## [GIVEN MATERIAL]

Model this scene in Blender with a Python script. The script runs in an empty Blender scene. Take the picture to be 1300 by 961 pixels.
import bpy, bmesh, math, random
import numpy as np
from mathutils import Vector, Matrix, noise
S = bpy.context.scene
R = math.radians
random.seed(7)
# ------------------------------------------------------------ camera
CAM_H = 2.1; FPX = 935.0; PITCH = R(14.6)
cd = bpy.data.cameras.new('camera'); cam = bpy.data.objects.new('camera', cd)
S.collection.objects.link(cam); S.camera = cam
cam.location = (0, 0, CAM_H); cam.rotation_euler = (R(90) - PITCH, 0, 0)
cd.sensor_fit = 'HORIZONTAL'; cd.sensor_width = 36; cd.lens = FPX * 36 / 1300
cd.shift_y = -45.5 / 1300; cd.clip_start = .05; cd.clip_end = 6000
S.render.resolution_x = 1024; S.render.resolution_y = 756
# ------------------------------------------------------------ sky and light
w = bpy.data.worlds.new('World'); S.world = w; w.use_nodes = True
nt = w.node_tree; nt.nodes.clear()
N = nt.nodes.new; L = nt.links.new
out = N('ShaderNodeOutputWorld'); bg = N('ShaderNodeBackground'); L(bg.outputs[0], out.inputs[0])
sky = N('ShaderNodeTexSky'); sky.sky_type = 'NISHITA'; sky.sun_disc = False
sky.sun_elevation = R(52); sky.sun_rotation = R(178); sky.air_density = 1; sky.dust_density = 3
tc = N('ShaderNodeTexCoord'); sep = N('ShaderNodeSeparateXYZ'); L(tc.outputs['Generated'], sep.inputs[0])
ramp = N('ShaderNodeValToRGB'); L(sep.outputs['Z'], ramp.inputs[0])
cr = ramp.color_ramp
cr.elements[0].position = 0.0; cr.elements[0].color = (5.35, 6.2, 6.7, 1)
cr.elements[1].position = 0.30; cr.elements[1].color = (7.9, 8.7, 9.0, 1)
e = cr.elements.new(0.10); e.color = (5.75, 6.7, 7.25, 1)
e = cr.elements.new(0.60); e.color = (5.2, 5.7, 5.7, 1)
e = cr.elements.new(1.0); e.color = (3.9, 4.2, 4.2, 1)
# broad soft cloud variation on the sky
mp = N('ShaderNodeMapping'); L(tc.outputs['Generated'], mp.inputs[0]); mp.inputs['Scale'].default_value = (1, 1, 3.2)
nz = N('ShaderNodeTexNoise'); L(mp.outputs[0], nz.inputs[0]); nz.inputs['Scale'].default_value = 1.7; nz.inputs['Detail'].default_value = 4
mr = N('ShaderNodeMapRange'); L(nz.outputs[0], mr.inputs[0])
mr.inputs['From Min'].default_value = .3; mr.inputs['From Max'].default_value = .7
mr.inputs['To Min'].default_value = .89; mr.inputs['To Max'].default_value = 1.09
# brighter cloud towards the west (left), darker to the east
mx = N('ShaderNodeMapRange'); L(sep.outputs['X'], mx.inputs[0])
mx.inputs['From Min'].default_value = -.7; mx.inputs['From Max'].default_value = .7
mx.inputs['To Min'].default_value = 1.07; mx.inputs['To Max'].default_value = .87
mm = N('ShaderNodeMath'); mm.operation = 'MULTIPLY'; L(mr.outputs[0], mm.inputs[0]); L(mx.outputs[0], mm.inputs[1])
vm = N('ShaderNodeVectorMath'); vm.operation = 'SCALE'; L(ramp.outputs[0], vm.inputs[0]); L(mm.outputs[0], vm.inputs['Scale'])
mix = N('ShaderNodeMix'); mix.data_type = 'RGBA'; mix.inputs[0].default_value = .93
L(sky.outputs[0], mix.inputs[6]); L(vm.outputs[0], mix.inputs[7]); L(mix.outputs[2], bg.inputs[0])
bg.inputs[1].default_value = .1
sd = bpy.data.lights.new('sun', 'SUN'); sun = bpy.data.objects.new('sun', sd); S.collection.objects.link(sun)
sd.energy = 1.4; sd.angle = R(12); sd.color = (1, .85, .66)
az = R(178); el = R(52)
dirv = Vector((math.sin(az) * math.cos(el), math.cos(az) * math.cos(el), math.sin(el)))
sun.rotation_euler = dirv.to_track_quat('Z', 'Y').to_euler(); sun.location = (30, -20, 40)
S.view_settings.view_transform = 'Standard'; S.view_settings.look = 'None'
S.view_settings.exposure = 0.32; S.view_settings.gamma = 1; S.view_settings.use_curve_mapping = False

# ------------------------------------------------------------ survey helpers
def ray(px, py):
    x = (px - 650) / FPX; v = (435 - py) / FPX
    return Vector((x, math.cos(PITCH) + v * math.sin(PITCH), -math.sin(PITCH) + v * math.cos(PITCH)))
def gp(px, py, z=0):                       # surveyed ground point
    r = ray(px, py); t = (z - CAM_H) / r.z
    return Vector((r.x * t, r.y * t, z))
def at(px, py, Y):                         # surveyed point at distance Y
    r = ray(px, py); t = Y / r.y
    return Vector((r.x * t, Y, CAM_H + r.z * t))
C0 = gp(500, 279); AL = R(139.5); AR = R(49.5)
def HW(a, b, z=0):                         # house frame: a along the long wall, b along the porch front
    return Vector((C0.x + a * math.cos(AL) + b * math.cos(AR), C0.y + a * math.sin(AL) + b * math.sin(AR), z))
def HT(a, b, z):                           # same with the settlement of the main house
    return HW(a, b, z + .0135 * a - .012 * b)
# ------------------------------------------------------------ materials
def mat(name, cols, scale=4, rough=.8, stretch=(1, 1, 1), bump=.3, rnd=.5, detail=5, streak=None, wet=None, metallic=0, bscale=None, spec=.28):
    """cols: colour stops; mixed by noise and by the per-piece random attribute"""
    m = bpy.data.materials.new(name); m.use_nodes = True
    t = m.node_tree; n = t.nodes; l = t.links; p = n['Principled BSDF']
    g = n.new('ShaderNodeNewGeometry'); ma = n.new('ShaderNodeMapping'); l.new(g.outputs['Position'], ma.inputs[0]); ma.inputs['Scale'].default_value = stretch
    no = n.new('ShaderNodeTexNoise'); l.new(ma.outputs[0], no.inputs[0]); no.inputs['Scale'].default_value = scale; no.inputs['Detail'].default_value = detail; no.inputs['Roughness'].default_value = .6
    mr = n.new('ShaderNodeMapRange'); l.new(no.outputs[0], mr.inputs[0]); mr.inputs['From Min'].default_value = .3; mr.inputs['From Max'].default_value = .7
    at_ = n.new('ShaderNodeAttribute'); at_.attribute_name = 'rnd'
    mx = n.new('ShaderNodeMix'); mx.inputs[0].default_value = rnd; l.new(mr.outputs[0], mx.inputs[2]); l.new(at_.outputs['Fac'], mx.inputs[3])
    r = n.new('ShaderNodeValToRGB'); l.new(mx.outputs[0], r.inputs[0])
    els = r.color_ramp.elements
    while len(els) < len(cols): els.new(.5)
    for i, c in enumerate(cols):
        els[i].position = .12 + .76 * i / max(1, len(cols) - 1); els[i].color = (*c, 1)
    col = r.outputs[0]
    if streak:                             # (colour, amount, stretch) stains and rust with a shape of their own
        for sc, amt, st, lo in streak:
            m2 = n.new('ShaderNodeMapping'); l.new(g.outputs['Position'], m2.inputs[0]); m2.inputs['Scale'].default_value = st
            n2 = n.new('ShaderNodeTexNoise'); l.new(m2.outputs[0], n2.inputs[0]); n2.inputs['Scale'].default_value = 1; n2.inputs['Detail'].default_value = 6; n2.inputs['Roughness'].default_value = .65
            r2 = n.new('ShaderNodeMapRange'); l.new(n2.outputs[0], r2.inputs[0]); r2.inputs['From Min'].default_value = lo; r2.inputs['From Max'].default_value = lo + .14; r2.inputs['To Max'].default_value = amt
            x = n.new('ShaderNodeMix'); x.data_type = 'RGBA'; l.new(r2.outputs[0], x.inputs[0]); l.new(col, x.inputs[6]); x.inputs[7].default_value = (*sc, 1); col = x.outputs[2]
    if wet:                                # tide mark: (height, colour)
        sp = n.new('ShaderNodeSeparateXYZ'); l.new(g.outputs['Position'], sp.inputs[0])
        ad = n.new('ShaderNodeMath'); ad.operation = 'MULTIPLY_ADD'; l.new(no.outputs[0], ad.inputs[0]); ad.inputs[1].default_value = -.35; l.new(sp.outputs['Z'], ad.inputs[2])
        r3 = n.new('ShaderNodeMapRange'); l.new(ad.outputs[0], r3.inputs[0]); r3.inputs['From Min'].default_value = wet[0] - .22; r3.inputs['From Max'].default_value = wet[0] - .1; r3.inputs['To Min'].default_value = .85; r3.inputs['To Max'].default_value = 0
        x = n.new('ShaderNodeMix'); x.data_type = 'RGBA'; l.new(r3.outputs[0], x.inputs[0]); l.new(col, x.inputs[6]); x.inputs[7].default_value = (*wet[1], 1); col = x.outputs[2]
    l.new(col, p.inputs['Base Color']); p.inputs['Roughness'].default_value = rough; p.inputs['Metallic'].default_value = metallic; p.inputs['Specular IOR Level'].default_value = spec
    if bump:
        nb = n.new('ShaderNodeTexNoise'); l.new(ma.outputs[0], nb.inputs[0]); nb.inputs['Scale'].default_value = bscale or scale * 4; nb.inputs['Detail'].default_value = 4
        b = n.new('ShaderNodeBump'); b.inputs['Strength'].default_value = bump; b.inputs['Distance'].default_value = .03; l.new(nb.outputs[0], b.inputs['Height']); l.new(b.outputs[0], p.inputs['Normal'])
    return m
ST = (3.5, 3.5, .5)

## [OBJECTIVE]
Check each line in the listing above for the string "scene", then report how many lines contain it, with no other text.

## [ANSWER TO THIS EXERCISE]
2